Once you get going with the sanding, you'll soon get into a rhythm.
Geraldthehamster - your point (ChilliBob, this is off-topic from your thread so perhaps I should be putting it in a seperate thread!) about water-based varnish (or lacquers as they are termed in the trade) being inferior to solvent-based equivalents is a common misconception. Back in the 80s I would have agreed with you, but the rate of development in chemical engineering has resulted in many water based lacquers far surpassing the durability of the solvent-based products they replaced. Remember that water or solvents are in the main just the vehicle to get the product in the formulation from the container to the surface being coated. Both evaporate to leave the coating product. Each has pros and cons (water evaporates faster than solvents so you can finish the job faster, solvents react with wood turning the fibres yellow/orange, water doesn't, water raises the grain, solvents don't etc etc.

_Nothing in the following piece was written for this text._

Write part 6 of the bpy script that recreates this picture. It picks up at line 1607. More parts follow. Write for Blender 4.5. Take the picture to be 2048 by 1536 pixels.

I haven't tried the Ronseal product you link to but professional manufacturers like Bona or Pallman have a range of floor lacquers to suit environments from domestic bedrooms to shops to restaurants to hotel lobbies. They are in an entirely different league to Ronseal which is essentially a consumer DIY product. The word lacquer also conjures up images of high-gloss finishes but this is misleading - the sheen levels range from almost invisible dead flat to matt to satin to gloss to piano gloss with countless sheens in-between. And this is the point about number of coats - the chemical engineering is now so precise that applying more coats than is recommended, apart from looking shoddy, takes you over the peak performance curve. In that too much product build-up and it starts to chip and scratch more easily.